→ Available records:
/---

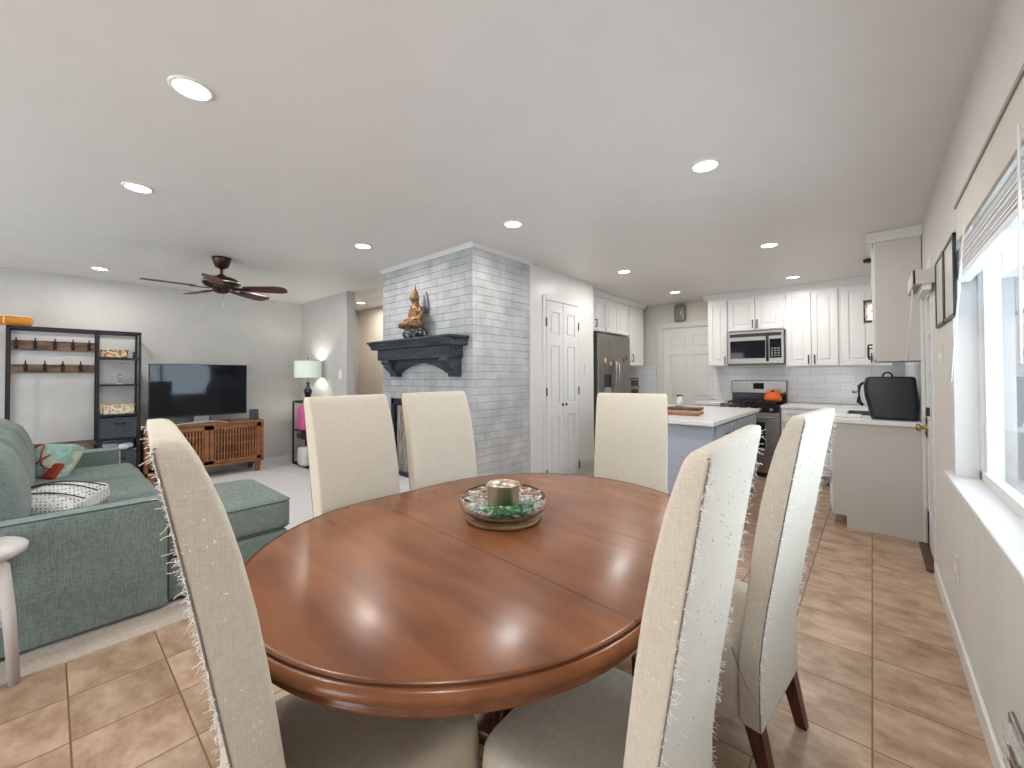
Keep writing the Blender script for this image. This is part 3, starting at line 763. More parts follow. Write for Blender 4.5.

\---
/---

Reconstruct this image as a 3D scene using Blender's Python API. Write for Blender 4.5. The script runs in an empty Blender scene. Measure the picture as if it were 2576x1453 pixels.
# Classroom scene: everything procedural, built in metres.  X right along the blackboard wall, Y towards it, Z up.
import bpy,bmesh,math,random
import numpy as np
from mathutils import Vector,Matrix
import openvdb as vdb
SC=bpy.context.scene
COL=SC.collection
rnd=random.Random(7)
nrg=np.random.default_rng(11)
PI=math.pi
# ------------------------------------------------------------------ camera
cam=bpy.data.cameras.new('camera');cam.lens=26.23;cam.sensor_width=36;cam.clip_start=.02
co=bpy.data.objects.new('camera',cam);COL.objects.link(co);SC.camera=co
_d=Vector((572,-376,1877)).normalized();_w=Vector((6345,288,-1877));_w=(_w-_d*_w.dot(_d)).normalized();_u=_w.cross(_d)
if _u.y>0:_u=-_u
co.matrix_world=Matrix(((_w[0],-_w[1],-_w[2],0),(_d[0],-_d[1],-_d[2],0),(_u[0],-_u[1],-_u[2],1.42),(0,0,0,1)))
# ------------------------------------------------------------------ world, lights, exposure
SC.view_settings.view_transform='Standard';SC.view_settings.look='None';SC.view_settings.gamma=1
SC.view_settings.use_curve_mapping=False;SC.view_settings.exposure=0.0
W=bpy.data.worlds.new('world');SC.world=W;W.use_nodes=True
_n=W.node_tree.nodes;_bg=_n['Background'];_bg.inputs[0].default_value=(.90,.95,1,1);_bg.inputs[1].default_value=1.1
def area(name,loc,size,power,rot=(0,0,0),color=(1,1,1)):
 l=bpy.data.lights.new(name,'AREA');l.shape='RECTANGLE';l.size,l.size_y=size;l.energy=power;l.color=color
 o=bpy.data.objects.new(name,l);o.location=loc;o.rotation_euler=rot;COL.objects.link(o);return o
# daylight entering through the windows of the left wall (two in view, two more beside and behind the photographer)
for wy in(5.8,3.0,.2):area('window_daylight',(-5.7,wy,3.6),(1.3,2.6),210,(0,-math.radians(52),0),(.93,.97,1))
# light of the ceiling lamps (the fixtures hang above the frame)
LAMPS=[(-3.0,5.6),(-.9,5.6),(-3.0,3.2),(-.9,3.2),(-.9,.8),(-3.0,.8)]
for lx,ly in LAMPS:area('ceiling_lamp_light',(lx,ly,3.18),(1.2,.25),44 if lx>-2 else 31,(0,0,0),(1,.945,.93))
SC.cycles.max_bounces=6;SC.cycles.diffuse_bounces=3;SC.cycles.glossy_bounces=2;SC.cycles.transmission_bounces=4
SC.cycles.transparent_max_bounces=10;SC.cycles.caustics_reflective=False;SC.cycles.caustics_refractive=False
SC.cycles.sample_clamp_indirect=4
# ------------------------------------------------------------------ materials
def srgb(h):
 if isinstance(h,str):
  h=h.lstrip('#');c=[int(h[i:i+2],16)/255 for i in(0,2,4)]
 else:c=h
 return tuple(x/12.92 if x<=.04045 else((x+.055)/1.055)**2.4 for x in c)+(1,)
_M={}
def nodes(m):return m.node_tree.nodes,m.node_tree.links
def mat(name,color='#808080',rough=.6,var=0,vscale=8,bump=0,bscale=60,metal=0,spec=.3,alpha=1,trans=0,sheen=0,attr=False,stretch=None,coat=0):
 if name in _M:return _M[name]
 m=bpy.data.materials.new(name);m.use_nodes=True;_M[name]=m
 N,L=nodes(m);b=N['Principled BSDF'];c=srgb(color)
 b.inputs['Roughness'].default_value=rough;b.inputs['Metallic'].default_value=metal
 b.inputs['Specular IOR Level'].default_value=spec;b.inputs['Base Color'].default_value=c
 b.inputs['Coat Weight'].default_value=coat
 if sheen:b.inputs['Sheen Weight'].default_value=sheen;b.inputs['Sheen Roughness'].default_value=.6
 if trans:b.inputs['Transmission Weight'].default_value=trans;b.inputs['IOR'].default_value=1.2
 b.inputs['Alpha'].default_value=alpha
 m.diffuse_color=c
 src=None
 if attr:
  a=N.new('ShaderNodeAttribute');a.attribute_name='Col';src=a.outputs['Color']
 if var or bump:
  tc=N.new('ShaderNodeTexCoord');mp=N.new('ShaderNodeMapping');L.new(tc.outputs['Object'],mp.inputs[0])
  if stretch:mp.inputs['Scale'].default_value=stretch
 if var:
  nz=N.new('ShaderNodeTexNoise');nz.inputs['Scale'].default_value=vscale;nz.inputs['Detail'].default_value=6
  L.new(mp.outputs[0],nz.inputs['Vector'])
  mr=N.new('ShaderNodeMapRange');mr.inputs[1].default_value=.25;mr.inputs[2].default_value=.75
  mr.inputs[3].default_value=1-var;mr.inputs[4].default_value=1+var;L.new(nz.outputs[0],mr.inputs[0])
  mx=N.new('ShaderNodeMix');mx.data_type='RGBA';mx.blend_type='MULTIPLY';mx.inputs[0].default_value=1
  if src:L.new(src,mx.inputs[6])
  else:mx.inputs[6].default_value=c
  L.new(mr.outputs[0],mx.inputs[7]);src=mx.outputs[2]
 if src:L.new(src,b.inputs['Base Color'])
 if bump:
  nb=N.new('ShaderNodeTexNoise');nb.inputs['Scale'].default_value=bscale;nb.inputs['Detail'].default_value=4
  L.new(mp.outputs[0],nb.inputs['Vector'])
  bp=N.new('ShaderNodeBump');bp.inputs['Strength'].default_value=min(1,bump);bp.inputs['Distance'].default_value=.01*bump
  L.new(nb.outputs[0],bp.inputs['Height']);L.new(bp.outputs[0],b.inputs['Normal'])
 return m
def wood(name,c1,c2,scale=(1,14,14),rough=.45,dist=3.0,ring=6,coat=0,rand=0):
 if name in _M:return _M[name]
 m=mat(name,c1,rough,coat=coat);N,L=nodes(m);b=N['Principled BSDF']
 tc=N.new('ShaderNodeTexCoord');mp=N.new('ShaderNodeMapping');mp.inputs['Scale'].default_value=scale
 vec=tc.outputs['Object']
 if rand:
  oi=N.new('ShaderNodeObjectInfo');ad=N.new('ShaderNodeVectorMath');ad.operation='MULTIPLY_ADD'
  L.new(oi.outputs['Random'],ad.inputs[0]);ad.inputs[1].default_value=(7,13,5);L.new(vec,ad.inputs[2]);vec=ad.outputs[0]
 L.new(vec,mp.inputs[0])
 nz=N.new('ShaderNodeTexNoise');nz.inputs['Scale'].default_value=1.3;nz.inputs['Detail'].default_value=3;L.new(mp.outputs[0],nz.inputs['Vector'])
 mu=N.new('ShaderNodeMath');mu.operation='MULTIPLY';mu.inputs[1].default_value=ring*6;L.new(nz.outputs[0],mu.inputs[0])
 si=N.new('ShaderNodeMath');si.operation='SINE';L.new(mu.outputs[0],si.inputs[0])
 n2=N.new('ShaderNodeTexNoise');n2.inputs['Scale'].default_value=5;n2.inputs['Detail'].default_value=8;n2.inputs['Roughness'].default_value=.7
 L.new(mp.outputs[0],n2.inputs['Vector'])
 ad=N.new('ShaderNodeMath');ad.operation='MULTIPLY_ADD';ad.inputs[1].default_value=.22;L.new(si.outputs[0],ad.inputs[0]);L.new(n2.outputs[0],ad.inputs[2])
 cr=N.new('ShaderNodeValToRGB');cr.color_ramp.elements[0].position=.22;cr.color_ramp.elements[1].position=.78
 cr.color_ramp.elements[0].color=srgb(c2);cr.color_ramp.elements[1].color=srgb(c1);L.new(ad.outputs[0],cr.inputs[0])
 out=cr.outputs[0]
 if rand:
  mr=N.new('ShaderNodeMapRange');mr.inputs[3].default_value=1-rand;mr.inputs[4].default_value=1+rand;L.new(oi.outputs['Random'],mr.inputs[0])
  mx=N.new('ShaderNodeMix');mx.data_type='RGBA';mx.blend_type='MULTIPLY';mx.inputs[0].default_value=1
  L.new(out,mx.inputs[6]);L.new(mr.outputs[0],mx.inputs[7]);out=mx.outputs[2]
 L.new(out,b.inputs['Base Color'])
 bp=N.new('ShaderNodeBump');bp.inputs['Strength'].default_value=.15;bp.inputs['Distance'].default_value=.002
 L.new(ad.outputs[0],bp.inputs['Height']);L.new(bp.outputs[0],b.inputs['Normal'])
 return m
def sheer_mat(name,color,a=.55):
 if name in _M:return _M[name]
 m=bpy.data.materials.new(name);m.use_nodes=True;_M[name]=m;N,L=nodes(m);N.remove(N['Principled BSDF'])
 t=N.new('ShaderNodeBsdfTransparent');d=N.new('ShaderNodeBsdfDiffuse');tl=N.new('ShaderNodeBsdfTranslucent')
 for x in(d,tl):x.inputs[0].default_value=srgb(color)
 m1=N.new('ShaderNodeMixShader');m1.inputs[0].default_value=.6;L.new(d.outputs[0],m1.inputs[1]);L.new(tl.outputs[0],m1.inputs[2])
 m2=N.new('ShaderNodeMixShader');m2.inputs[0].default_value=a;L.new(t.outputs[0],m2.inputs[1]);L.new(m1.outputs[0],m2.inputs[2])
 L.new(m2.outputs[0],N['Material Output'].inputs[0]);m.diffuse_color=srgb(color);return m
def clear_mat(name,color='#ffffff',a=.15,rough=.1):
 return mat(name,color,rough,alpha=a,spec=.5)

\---

→ Set problem: Read the data above and pull out each line that holds the string "image".

→ Worked solution:
Keep writing the Blender script for this image. This is part 3, starting at line 763. More parts follow. Write for Blender 4.5.
Reconstruct this image as a 3D scene using Blender's Python API. Write for Blender 4.5. The script runs in an empty Blender scene. Measure the picture as if it were 2576x1453 pixels.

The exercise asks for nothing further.